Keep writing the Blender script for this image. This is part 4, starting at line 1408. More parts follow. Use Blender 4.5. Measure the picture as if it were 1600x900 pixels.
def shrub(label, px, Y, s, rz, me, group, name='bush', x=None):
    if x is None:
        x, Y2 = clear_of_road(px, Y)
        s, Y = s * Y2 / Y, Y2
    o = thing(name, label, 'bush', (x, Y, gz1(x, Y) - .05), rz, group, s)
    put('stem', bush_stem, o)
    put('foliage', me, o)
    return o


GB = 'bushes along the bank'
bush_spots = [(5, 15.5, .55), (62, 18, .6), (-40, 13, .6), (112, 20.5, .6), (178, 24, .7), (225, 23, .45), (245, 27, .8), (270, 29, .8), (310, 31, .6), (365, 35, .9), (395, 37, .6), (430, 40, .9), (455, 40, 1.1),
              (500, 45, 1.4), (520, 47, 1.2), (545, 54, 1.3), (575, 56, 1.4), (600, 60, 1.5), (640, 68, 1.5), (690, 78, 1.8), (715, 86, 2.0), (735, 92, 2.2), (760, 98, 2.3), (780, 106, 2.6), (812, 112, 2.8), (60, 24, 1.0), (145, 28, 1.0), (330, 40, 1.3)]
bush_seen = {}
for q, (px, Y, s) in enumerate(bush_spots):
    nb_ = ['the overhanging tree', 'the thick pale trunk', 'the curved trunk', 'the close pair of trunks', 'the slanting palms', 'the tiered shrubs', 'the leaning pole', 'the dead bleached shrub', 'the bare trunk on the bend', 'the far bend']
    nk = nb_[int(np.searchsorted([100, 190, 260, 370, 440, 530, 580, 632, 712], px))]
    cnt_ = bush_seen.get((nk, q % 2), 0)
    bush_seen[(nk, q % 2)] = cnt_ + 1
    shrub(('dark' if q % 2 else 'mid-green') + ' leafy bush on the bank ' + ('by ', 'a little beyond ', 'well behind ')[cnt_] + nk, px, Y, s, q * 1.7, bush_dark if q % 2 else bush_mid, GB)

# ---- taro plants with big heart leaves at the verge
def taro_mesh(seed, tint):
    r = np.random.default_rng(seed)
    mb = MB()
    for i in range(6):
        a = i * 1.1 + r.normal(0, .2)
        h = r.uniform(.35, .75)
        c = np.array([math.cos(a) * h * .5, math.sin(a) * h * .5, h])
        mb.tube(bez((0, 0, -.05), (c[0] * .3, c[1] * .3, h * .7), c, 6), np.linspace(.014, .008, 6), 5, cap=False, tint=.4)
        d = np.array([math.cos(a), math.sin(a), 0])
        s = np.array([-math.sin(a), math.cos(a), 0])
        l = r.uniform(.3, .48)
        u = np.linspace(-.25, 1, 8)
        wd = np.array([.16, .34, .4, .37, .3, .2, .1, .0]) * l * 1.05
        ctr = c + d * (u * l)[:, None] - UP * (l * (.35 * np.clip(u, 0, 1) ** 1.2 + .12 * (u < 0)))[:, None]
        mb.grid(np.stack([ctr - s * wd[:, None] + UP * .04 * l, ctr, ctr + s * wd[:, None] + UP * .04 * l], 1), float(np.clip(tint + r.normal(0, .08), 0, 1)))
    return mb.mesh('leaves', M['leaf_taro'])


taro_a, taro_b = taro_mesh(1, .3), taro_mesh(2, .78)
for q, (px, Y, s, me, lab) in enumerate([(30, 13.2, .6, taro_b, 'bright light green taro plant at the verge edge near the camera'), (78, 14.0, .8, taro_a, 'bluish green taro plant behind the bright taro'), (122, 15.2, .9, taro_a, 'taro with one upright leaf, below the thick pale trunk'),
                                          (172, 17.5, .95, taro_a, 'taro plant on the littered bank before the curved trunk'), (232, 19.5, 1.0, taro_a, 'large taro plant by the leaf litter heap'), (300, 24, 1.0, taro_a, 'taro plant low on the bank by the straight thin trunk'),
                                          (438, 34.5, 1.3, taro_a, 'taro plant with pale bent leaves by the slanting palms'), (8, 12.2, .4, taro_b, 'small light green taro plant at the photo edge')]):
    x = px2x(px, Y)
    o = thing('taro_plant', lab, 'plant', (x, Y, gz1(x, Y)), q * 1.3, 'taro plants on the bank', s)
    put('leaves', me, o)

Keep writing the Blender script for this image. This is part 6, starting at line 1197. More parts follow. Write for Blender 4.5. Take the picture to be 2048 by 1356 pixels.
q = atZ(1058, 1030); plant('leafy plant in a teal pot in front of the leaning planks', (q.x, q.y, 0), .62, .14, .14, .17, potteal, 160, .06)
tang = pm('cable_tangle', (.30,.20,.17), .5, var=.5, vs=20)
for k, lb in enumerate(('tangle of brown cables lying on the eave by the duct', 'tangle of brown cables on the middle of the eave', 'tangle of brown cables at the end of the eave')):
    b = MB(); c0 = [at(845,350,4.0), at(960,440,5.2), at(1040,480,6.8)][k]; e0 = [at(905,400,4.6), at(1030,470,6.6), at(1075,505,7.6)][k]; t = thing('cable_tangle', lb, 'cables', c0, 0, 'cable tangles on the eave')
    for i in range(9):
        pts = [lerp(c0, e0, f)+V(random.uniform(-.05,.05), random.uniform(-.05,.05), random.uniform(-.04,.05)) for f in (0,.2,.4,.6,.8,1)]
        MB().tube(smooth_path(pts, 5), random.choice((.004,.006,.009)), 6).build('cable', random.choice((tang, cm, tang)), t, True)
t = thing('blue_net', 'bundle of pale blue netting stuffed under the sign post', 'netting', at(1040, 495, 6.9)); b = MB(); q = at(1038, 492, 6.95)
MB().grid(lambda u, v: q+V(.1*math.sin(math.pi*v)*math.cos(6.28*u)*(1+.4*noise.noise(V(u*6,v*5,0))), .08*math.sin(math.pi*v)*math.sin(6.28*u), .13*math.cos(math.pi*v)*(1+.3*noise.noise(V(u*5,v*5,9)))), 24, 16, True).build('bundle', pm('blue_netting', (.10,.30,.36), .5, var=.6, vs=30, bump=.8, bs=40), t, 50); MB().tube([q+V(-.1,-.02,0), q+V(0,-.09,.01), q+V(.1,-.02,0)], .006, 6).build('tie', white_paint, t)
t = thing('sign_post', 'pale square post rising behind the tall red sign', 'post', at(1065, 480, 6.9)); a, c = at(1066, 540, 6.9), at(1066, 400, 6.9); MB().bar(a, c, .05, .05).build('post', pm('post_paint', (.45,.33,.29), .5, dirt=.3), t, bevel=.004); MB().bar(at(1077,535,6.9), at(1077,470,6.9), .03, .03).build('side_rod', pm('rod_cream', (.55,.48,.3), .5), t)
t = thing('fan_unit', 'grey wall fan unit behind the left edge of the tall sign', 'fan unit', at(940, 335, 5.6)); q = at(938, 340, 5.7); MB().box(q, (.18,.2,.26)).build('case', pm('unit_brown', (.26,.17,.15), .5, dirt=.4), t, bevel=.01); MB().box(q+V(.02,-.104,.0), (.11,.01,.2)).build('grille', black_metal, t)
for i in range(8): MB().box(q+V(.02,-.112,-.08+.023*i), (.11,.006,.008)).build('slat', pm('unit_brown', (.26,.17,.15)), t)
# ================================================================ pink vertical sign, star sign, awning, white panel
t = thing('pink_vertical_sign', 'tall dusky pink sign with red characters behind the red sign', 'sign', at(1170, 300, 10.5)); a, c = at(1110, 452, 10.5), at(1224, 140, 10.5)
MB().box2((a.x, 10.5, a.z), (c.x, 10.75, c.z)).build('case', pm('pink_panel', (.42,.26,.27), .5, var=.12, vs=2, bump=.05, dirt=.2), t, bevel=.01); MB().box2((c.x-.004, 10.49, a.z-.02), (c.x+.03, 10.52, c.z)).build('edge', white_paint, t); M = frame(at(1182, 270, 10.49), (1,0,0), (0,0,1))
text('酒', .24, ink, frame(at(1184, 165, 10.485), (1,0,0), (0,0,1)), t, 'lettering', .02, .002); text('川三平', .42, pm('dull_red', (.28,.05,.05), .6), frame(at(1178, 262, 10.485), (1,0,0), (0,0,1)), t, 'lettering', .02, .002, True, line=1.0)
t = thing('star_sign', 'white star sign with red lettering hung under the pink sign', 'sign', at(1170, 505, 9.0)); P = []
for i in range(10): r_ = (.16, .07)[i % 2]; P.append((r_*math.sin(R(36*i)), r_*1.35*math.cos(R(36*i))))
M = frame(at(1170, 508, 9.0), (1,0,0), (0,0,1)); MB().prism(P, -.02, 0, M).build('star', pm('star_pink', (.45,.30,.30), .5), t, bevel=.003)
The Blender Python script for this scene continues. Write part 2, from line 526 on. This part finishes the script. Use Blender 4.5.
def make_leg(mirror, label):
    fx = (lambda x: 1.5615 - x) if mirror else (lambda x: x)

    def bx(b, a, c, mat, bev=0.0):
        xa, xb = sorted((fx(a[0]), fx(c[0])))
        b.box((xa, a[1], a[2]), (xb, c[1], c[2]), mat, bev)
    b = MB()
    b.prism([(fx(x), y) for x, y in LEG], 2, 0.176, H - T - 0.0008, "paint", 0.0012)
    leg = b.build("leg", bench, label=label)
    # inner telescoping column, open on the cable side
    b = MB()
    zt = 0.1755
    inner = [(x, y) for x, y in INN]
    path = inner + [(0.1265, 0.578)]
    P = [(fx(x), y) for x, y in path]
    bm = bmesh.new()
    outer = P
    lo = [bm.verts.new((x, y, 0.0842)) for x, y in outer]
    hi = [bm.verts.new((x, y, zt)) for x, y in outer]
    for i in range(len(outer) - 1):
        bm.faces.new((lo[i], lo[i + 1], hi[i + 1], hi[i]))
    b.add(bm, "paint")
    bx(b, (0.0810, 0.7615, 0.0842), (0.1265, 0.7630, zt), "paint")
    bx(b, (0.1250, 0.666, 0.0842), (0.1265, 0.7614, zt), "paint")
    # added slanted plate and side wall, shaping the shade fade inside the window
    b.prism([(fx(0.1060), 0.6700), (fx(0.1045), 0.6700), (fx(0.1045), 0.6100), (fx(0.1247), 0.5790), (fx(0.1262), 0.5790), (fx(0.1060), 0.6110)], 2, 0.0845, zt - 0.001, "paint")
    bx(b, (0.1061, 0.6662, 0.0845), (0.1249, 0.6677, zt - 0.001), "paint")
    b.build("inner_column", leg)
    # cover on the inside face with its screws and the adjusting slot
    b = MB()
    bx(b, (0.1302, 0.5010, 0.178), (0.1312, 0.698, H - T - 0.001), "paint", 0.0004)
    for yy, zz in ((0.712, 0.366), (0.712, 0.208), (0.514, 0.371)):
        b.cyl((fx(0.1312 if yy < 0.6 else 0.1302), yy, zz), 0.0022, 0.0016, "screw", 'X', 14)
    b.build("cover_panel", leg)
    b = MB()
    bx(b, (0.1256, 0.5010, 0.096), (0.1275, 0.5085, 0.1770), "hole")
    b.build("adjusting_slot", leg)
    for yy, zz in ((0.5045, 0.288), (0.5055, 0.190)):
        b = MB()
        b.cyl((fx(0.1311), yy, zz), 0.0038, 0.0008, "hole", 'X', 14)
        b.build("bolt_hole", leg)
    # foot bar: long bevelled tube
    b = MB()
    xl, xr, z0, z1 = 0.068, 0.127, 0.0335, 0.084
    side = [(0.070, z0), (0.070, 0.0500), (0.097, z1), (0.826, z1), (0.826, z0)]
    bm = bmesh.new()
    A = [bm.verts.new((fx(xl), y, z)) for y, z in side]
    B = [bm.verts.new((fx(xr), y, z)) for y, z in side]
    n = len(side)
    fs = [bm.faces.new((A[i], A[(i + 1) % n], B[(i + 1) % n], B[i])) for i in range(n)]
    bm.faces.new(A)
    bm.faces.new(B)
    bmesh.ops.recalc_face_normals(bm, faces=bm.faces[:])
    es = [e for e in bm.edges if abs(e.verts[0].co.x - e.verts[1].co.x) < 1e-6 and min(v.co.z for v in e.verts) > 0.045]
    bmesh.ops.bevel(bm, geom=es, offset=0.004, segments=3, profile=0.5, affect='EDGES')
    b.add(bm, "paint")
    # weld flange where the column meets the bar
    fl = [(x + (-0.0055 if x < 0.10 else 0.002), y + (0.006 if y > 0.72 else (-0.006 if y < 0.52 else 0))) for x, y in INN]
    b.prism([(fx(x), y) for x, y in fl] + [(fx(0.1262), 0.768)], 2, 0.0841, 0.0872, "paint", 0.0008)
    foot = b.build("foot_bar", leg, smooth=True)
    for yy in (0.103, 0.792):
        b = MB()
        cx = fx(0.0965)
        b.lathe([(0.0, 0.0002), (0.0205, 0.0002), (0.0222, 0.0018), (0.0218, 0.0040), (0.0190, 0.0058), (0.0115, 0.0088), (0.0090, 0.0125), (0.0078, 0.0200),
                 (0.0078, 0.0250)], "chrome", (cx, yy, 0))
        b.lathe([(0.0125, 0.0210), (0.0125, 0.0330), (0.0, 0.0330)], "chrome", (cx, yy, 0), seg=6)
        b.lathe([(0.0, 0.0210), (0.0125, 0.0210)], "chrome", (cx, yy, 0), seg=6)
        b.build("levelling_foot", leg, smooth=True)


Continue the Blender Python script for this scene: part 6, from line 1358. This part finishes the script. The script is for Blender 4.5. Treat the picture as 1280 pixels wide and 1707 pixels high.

* [WORK INSTRUCTIONS]
Repeat verbatim the opening run of entries, ending with the line that contains "shrub(('dark' if q".

* [RESPONSE BELOW]
Keep writing the Blender script for this image. This is part 4, starting at line 1408. More parts follow. Use Blender 4.5. Measure the picture as if it were 1600x900 pixels.
def shrub(label, px, Y, s, rz, me, group, name='bush', x=None):
    if x is None:
        x, Y2 = clear_of_road(px, Y)
        s, Y = s * Y2 / Y, Y2
    o = thing(name, label, 'bush', (x, Y, gz1(x, Y) - .05), rz, group, s)
    put('stem', bush_stem, o)
    put('foliage', me, o)
    return o


GB = 'bushes along the bank'
bush_spots = [(5, 15.5, .55), (62, 18, .6), (-40, 13, .6), (112, 20.5, .6), (178, 24, .7), (225, 23, .45), (245, 27, .8), (270, 29, .8), (310, 31, .6), (365, 35, .9), (395, 37, .6), (430, 40, .9), (455, 40, 1.1),
              (500, 45, 1.4), (520, 47, 1.2), (545, 54, 1.3), (575, 56, 1.4), (600, 60, 1.5), (640, 68, 1.5), (690, 78, 1.8), (715, 86, 2.0), (735, 92, 2.2), (760, 98, 2.3), (780, 106, 2.6), (812, 112, 2.8), (60, 24, 1.0), (145, 28, 1.0), (330, 40, 1.3)]
bush_seen = {}
for q, (px, Y, s) in enumerate(bush_spots):
    nb_ = ['the overhanging tree', 'the thick pale trunk', 'the curved trunk', 'the close pair of trunks', 'the slanting palms', 'the tiered shrubs', 'the leaning pole', 'the dead bleached shrub', 'the bare trunk on the bend', 'the far bend']
    nk = nb_[int(np.searchsorted([100, 190, 260, 370, 440, 530, 580, 632, 712], px))]
    cnt_ = bush_seen.get((nk, q % 2), 0)
    bush_seen[(nk, q % 2)] = cnt_ + 1
    shrub(('dark' if q % 2 else 'mid-green') + ' leafy bush on the bank ' + ('by ', 'a little beyond ', 'well behind ')[cnt_] + nk, px, Y, s, q * 1.7, bush_dark if q % 2 else bush_mid, GB)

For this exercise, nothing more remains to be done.